I quit my job one year - although, admittedly, it was not a very good job - to attend the Seattle International Film Festival, where in one day I spent 12 hours in the theater including Fritz Lang's four-and-a-half hour silent film Dr. Mabuse the Gambler. The Reflecting Skin, from that festival, is still a favorite. As with books, it is hard to give a representative sample of films I like: what's the intersection of Blade Runner and Summertime (David Lean, 1955), or Ran and Aguirre, the Wrath of God and Drowning by Numbers?

I don't often listen to music except at the gym, because when I do I actually like to sit and listen to it.
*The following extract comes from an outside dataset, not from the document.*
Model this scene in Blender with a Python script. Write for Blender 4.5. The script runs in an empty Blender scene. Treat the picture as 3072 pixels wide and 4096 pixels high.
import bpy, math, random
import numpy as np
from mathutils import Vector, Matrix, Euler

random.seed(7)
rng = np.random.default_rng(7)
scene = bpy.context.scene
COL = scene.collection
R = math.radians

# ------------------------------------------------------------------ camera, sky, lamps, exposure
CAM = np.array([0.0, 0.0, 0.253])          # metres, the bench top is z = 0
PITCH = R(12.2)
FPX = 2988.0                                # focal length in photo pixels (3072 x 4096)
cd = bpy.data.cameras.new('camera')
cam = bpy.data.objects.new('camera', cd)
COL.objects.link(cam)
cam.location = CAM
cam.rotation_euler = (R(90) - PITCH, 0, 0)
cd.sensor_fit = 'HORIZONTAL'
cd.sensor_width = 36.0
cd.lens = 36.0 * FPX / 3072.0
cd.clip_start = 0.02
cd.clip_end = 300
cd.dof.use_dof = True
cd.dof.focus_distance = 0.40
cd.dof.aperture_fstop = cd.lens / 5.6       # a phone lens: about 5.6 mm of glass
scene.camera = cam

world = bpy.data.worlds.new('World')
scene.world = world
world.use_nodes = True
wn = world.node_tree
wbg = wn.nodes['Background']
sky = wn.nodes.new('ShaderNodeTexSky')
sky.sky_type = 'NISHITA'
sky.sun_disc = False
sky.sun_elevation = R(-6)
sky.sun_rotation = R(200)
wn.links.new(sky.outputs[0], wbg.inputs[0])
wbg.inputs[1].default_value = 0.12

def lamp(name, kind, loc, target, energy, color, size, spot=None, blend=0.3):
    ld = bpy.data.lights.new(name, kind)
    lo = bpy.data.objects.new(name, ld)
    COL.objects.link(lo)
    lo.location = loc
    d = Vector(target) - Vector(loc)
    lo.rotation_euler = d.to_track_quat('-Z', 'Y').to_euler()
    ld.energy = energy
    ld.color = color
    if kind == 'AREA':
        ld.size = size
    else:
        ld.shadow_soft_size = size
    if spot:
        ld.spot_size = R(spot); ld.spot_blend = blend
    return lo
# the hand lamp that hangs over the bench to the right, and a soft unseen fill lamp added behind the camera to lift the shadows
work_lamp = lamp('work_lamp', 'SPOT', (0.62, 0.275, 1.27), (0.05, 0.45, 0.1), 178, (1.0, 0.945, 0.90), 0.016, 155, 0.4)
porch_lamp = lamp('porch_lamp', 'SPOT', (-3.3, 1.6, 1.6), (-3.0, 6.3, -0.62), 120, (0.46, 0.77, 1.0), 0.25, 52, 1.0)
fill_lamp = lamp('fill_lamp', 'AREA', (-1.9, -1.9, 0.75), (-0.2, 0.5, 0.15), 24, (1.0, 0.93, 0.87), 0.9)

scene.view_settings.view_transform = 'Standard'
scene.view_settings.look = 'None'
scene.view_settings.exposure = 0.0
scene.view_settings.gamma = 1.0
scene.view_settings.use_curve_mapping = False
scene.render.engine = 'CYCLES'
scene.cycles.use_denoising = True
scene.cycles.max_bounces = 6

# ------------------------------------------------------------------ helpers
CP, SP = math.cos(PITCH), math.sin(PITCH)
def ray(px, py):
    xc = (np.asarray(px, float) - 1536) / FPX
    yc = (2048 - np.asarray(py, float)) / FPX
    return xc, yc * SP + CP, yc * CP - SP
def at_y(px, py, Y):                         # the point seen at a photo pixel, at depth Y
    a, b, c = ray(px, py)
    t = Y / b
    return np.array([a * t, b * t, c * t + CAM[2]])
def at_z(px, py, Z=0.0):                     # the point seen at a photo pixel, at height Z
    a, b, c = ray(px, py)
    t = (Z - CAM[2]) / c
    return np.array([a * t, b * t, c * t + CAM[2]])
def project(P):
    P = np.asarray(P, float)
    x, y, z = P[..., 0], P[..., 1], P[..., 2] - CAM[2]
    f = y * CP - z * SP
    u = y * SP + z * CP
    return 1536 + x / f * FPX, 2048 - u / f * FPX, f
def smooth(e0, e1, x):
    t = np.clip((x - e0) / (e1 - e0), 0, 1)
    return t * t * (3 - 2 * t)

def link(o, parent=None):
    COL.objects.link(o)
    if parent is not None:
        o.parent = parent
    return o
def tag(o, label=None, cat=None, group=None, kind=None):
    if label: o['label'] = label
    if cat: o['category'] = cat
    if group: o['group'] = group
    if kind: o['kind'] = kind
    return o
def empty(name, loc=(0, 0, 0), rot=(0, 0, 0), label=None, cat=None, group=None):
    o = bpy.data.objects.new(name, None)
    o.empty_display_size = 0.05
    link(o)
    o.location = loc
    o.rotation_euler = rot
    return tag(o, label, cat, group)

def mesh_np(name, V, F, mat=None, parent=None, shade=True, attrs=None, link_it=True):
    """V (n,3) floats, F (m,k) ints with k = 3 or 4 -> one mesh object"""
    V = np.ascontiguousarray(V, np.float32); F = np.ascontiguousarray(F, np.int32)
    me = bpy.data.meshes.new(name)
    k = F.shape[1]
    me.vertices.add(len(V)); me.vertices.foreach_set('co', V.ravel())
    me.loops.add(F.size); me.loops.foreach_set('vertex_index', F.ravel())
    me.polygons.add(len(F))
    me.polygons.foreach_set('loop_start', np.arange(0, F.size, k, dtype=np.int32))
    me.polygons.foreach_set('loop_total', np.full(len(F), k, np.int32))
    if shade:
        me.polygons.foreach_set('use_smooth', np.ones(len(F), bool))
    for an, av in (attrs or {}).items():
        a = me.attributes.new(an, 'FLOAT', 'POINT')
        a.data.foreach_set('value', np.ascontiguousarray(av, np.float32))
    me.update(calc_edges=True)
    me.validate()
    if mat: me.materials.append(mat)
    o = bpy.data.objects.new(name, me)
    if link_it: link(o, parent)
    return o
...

I recently heard Janet Cardiff's beautiful presentation of Thomas Tallis' Spem in alium at The Cloisters, which renewed an interest in music that has been long dormant.

One Amazing Thing I’ve Done

I haven't thought of it in years, but when I read this question I suddenly remembered standing on a black sand beach in a remote part of Indonesia, watching the sun rise over hundreds of bright-sailed fishing boats.

Countries I’ve Visited

Afghanistan, Bahrain, Brunei Darussalam, Cambodia, Canada, China, France, Germany, Gibraltar, India, Indonesia, Iraq, Italy, Kuwait, Kyrgyzstan, Malaysia, Mexico, Morocco, New Zealand, Philippines, Saudi Arabia, South Korea, Spain, Thailand, United Arab Emirates, United Kingdom, Virgin Islands, U.S.